▸ Given request
Copy out exactly the lines from the first line of the material below through the line containing "return float(np.interp(y, [yn", and nothing beyond them.

⁂

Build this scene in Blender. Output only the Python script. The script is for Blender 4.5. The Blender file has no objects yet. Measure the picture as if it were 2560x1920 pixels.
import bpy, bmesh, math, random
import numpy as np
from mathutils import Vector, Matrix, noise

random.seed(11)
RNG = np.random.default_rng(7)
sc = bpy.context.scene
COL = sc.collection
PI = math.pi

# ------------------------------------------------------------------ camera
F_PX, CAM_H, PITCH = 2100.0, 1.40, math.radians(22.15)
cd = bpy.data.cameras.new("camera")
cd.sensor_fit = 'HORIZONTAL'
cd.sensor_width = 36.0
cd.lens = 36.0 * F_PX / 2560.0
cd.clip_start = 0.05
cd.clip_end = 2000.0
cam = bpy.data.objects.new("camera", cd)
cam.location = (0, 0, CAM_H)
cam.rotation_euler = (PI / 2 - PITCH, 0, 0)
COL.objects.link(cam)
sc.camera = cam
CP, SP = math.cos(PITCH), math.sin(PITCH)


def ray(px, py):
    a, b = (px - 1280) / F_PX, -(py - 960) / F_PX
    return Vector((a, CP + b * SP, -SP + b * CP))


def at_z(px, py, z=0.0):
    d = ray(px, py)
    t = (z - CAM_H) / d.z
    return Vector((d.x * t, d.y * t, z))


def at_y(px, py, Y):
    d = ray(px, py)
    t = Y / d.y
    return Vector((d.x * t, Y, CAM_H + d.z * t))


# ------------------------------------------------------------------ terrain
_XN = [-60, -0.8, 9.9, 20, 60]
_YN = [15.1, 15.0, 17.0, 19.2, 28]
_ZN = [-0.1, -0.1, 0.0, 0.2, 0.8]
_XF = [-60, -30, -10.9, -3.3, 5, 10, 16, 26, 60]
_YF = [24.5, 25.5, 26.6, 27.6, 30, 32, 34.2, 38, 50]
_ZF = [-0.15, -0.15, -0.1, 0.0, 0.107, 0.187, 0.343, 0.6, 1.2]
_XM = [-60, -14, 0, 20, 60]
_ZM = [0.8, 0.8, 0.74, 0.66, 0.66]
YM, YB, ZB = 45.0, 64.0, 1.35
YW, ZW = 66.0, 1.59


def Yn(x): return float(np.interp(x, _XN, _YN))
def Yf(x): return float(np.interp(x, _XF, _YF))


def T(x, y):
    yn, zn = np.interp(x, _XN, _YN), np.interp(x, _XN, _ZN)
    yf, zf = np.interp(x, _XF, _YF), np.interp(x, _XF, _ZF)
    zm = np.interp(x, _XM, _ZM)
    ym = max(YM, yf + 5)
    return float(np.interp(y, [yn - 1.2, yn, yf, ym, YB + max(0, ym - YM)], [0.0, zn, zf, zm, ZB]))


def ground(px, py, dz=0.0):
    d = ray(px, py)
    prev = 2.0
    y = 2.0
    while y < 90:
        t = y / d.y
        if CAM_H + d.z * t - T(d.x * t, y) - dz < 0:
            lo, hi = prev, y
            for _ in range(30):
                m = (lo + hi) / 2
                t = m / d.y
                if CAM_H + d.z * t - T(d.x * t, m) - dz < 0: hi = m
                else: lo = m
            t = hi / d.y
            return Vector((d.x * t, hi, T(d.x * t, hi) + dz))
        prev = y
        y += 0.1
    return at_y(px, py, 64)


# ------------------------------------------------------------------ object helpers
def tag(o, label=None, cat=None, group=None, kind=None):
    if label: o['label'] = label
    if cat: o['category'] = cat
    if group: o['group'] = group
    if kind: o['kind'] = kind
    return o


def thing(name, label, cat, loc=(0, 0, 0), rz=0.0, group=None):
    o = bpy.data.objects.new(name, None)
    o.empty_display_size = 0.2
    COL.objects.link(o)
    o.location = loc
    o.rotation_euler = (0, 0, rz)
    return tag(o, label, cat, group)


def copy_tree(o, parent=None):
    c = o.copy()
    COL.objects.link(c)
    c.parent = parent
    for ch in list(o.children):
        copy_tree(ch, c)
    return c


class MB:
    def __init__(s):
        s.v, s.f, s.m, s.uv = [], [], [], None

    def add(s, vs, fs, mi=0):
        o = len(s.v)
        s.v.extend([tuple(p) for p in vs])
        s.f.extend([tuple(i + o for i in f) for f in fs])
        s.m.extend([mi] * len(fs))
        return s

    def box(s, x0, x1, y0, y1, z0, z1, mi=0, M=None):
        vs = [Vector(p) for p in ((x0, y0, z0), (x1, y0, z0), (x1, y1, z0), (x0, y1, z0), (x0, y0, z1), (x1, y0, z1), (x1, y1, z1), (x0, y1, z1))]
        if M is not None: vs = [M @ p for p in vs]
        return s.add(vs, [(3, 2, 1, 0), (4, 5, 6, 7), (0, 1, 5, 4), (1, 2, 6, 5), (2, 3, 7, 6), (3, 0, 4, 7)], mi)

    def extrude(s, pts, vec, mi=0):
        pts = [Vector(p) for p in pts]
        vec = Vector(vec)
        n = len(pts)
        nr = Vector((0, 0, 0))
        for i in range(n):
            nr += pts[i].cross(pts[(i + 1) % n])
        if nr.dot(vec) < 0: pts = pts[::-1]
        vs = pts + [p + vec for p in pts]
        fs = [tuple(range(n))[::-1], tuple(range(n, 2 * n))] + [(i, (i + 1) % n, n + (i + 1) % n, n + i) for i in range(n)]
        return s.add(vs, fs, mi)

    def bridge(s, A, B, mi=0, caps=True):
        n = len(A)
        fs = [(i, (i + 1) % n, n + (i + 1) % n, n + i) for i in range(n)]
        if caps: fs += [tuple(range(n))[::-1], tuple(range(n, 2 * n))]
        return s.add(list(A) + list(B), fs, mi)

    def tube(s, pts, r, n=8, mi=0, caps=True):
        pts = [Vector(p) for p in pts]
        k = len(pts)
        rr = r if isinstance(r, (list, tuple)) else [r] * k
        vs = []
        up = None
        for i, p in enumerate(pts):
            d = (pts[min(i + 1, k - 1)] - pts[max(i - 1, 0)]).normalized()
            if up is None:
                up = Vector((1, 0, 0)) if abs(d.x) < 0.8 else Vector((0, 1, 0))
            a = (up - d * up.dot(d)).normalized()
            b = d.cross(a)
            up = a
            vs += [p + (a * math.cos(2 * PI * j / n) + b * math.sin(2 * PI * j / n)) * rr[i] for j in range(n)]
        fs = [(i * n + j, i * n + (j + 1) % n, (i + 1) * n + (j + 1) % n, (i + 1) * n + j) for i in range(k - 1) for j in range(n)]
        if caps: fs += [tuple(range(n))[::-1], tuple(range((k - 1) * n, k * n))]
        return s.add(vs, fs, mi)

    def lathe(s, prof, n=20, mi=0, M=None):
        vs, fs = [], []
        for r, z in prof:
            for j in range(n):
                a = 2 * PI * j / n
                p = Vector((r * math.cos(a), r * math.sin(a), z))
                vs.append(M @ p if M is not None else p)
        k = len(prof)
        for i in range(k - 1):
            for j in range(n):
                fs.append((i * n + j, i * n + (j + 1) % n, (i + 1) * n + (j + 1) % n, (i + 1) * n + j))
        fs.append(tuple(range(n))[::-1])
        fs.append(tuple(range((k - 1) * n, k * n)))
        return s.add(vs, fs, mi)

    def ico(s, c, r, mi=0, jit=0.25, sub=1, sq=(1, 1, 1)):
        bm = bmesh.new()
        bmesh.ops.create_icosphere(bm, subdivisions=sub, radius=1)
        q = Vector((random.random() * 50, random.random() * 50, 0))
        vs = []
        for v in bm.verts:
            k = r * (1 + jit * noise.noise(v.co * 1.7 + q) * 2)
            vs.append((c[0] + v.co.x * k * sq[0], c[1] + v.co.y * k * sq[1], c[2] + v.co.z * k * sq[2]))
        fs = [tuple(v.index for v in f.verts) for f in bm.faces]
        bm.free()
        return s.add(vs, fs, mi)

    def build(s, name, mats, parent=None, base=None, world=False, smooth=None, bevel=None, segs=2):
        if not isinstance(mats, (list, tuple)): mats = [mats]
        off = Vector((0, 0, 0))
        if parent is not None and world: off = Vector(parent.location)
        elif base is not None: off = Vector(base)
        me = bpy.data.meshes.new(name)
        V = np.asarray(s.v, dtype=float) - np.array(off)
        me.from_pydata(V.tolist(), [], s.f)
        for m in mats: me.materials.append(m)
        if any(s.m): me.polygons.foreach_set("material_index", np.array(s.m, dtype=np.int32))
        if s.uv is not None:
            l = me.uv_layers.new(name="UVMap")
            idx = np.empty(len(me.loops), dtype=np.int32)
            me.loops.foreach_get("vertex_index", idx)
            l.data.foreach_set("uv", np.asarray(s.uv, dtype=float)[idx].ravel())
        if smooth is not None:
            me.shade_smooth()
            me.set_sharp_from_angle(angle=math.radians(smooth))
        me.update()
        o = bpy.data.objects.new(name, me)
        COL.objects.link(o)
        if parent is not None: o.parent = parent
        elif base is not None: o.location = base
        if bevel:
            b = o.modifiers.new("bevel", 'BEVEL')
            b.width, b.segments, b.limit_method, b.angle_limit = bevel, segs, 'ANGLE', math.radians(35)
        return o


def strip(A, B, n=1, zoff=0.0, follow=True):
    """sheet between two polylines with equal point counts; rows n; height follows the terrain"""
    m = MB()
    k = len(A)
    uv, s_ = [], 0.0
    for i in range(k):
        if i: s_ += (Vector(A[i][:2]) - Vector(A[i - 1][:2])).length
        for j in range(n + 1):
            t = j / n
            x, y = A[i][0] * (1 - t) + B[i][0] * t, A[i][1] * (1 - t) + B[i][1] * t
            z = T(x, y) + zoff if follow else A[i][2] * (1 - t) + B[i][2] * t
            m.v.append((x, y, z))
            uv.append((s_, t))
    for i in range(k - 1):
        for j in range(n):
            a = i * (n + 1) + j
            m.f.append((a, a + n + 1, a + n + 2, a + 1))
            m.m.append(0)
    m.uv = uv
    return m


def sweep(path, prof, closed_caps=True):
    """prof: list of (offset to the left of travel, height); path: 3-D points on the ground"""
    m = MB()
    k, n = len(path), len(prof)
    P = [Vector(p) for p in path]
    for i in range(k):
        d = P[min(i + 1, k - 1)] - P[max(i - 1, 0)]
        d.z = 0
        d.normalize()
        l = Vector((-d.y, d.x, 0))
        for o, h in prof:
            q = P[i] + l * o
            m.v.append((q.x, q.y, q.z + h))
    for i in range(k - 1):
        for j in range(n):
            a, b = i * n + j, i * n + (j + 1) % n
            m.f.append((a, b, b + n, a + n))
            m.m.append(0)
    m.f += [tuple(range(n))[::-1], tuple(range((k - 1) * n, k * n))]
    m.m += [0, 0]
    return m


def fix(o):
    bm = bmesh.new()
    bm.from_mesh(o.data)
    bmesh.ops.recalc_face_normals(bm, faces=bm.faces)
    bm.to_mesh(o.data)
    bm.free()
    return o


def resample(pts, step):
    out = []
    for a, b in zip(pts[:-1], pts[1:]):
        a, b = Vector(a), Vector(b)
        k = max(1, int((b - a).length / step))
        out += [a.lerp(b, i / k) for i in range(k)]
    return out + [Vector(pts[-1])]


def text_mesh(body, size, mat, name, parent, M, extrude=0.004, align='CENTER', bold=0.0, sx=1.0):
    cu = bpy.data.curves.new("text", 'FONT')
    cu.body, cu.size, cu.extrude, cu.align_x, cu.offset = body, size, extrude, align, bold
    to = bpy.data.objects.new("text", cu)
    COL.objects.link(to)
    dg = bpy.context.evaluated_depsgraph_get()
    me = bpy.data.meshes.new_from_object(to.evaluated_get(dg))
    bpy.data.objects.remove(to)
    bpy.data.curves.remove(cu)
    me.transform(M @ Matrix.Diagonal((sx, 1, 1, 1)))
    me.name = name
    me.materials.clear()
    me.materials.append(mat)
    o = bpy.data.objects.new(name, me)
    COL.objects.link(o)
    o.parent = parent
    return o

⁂

▸ Solved exercise
Build this scene in Blender. Output only the Python script. The script is for Blender 4.5. The Blender file has no objects yet. Measure the picture as if it were 2560x1920 pixels.
import bpy, bmesh, math, random
import numpy as np
from mathutils import Vector, Matrix, noise

random.seed(11)
RNG = np.random.default_rng(7)
sc = bpy.context.scene
COL = sc.collection
PI = math.pi

# ------------------------------------------------------------------ camera
F_PX, CAM_H, PITCH = 2100.0, 1.40, math.radians(22.15)
cd = bpy.data.cameras.new("camera")
cd.sensor_fit = 'HORIZONTAL'
cd.sensor_width = 36.0
cd.lens = 36.0 * F_PX / 2560.0
cd.clip_start = 0.05
cd.clip_end = 2000.0
cam = bpy.data.objects.new("camera", cd)
cam.location = (0, 0, CAM_H)
cam.rotation_euler = (PI / 2 - PITCH, 0, 0)
COL.objects.link(cam)
sc.camera = cam
CP, SP = math.cos(PITCH), math.sin(PITCH)


def ray(px, py):
    a, b = (px - 1280) / F_PX, -(py - 960) / F_PX
    return Vector((a, CP + b * SP, -SP + b * CP))


def at_z(px, py, z=0.0):
    d = ray(px, py)
    t = (z - CAM_H) / d.z
    return Vector((d.x * t, d.y * t, z))


def at_y(px, py, Y):
    d = ray(px, py)
    t = Y / d.y
    return Vector((d.x * t, Y, CAM_H + d.z * t))


# ------------------------------------------------------------------ terrain
_XN = [-60, -0.8, 9.9, 20, 60]
_YN = [15.1, 15.0, 17.0, 19.2, 28]
_ZN = [-0.1, -0.1, 0.0, 0.2, 0.8]
_XF = [-60, -30, -10.9, -3.3, 5, 10, 16, 26, 60]
_YF = [24.5, 25.5, 26.6, 27.6, 30, 32, 34.2, 38, 50]
_ZF = [-0.15, -0.15, -0.1, 0.0, 0.107, 0.187, 0.343, 0.6, 1.2]
_XM = [-60, -14, 0, 20, 60]
_ZM = [0.8, 0.8, 0.74, 0.66, 0.66]
YM, YB, ZB = 45.0, 64.0, 1.35
YW, ZW = 66.0, 1.59


def Yn(x): return float(np.interp(x, _XN, _YN))
def Yf(x): return float(np.interp(x, _XF, _YF))


def T(x, y):
    yn, zn = np.interp(x, _XN, _YN), np.interp(x, _XN, _ZN)
    yf, zf = np.interp(x, _XF, _YF), np.interp(x, _XF, _ZF)
    zm = np.interp(x, _XM, _ZM)
    ym = max(YM, yf + 5)
    return float(np.interp(y, [yn - 1.2, yn, yf, ym, YB + max(0, ym - YM)], [0.0, zn, zf, zm, ZB]))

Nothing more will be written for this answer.